Les liens illustrés brièvement dans ce qui précède entre les Droits de l’Homme dans le passé, le présent et le futur sont importants. Or, l’impulsion derrière les efforts pour établir ces liens et agir en conséquence vient principalement d’ailleurs, tout particulièrement du système interaméricain des Droits des l’Homme. Il est indéniable que, dans le contexte actuel de crise politique et économique, et compte tenu des demandes insistantes d’un coup d’Etat par certains domaines de la population brésilienne, les difficultés à se souvenir sont devenues de plus en plus problématiques au Brésil. Mais il est aussi urgent pour la société brésilienne de régler ses comptes avec le passé.
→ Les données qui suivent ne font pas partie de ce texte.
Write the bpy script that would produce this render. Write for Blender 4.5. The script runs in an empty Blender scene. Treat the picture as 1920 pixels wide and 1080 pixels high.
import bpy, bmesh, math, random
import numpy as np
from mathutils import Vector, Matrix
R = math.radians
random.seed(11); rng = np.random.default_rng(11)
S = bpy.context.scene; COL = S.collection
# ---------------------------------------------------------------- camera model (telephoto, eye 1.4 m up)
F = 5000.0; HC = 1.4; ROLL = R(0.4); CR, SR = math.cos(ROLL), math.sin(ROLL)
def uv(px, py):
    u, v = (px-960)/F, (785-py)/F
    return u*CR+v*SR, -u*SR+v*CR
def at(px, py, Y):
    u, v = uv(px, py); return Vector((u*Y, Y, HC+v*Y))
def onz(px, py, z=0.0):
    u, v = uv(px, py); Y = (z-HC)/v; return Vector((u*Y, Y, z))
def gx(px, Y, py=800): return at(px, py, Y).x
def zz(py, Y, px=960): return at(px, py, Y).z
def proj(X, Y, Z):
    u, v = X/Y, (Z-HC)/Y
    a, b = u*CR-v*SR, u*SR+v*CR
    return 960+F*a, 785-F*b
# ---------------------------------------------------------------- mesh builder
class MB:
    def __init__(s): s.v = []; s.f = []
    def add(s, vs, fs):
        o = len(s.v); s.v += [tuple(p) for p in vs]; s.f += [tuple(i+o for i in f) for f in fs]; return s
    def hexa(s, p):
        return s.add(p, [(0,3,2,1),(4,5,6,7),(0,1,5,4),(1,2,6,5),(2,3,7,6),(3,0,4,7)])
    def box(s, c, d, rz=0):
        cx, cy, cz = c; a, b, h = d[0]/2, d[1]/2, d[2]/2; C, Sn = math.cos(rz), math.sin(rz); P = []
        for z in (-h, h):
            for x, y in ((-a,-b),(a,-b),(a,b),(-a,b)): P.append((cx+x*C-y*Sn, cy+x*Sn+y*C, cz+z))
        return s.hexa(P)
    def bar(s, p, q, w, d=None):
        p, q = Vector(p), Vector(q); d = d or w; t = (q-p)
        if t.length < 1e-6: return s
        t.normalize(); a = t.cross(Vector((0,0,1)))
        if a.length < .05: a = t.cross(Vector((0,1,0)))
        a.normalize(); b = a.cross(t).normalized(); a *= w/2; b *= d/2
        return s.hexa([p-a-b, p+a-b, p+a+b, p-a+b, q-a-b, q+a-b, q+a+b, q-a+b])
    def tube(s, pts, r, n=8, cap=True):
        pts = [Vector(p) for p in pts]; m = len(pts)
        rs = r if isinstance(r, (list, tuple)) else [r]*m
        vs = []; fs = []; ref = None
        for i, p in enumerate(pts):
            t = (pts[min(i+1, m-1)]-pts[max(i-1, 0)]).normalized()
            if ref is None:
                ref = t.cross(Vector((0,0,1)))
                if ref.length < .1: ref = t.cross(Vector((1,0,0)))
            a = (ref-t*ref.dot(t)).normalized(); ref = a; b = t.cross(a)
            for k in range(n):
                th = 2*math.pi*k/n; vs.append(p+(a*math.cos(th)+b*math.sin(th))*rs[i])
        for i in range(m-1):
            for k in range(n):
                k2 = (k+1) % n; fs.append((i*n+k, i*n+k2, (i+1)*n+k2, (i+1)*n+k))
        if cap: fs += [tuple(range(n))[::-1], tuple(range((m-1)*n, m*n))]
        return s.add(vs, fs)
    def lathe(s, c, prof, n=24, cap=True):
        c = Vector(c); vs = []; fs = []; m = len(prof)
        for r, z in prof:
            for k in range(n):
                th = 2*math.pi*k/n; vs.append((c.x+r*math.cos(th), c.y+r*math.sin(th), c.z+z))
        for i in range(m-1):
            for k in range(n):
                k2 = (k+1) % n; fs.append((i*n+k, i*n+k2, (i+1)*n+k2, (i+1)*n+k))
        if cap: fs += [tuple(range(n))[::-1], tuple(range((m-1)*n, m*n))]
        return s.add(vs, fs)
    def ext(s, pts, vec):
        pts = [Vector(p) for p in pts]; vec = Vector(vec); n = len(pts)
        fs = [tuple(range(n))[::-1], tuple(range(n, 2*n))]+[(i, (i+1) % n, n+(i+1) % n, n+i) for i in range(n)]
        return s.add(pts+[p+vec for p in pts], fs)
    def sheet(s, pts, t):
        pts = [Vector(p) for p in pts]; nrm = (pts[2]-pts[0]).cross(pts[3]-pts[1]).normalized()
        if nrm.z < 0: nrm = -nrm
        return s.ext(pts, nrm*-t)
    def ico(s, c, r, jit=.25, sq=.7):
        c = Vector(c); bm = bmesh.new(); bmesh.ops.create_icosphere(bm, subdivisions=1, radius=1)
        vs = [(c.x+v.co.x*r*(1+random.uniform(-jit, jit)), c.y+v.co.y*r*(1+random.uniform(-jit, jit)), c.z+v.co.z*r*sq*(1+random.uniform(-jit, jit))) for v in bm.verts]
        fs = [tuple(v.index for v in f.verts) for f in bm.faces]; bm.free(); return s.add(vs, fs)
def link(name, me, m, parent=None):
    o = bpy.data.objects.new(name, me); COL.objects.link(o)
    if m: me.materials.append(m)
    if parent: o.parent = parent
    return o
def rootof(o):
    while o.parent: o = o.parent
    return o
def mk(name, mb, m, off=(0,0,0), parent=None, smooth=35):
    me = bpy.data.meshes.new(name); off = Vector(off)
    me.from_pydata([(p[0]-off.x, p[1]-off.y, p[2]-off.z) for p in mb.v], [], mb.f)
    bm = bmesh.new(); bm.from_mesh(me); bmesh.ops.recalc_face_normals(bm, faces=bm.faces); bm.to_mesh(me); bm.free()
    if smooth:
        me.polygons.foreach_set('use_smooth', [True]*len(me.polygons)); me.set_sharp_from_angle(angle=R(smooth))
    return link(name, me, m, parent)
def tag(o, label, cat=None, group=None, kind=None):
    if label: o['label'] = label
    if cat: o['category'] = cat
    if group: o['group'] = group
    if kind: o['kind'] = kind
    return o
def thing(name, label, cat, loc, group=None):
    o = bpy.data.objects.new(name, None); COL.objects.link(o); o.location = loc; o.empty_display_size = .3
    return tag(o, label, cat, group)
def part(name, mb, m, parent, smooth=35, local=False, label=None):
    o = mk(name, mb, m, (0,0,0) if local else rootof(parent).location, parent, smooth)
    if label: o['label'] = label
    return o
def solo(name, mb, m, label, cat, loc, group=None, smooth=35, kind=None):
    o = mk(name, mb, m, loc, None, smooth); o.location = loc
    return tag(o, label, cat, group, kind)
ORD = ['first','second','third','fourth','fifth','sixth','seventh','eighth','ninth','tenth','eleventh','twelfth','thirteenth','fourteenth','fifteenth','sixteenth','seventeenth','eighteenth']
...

Il est vrai que les disparitions, la torture et les exécutions extrajudiciaires de citoyens brésiliens révélées dans l’affaire Gomes Lund c. Brésil sont des faits du passé. Pourtant, c’est au gouvernement brésilien du présent d’essayer de réparer le mal qui a été fait, d’en assurer la responsabilité et, de manière décisive, mettre en place des mécanismes de prévention et des institutions qui s’attèlent à garantir que des actes similaires ne sont pas commis dans le présent et ne le seront pas non plus à l’avenir.